I once read a description of flying an airplane as “nothing but hours and hours of boredom, punctuated with moments of start terror.” That’s pretty much been my week so far. I glide ahead buoyed by the optimism of everyone at Shake-A-Leg Miami (SALM), and then I realize how much we are planning to accomplish in such an incredibly short time and just the tiniest wave of panic washes over me.

I wish some reality-TV show would pick up this story, because I know they always go for the happy ending. Meanwhile, I do have some blessings to report.

One of the SALM staff members, Colleen Reed, is setting up a Friday night potluck, having observed that neither our marine-surveyor Pat Kearns (Naples, FL) nor I am in any great rush to head out into Miami traffic a the end of our day onsite. Hooray! Maybe there will be pie. But even better than that, there will be a chance for us involved in the challenge to meet–and brainstorm–in a relaxed informal setting. If you’d like to join us, leave a comment here or drop me a line.

Also, today I had a great conversation with Norm Katz of Katzcan (Fort Lauderdale, FL) about what we can do with the “BackTrack” software from Teklynx. I was initially hoping Norm could help us just with a simple project of barcoding our boat-shop inventory, but now we’re starting to percolate a few more ideas about how we can better manage all sorts of “assets” ranging from tools, to boats and equipment, to volunteers and staff. Geek that I am, this is all music to my ears.

Earlier this week, I wrote up a press release about the project, which will soon be hitting the SoFLA media outlets thanks to Kreps DeMarina Public Relations & Marketing. Another cheer there. I also sent it to Soundings Trade Only for distribution to the marine industry — making contact by Twitter no less — so my appreciation for social media just took another boost.

SALM does have a Facebook Fan Page, by the way, and staff A-V guy Steve Vasquez will be activating that soon. If you aren’t a fan, why not join now? Side note: If you’ve gotten bored with the same old Facebook, I recommend you go to “settings” and change your language options to “English (pirate)” and see what happens. That reminds me: International Talk Like A Pirate Day is only a month off. Maybe we can do something special for the Ship Shape challenge? Let me know what you think.

Also, we received our new copy of the ABBRA (American Boat Builders & Repairers Association) hot-0ff-the-press Boatyard Resource Guide, full of excellent check lists and tips for best practices. We had a show of support from ABYC (American Boat & Yacht Council) Directory Ship Burdon, who is letting that group’s Florida member know we are trolling for volunteers, and we found out how to post information on the MIASF (Marine Industry Association of South Florida) website.

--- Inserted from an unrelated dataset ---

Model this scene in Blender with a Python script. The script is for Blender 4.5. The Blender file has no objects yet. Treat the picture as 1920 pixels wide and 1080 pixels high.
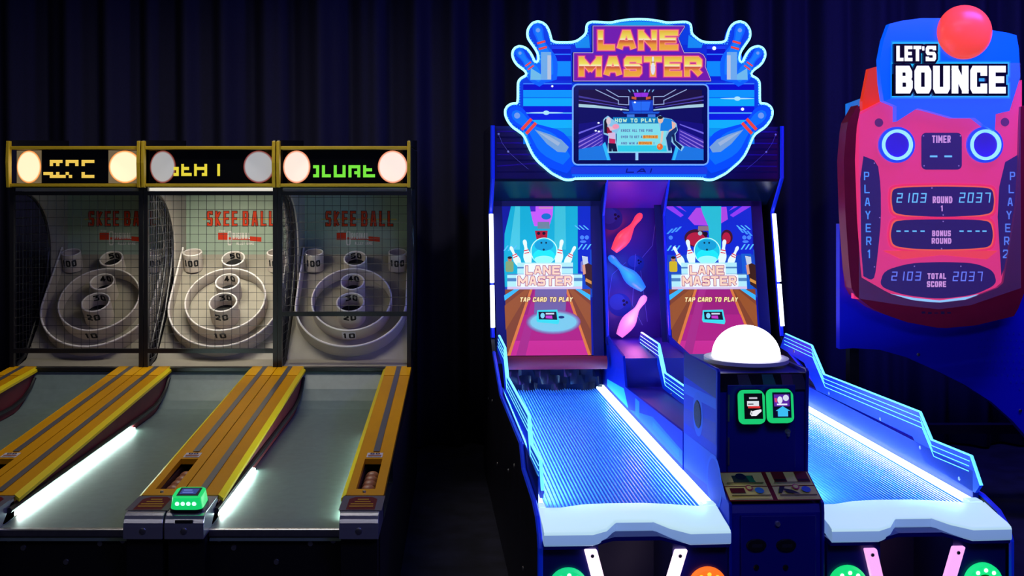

So! We are underway, and I am doing fine as long as I don’t look too close at the calendar or the still far-too-skinny volunteer list. I’m hoping that the sailing-program instructors will embrace the idea of stewardship and join us in the big boat-repair project. (Or at least, recruit friends and family to do the same.)

I can hardly wait until Friday to see what kind of progess Doug and his crew have made on the boatshop re-stocking project, and to find out what new ideas he is hatching.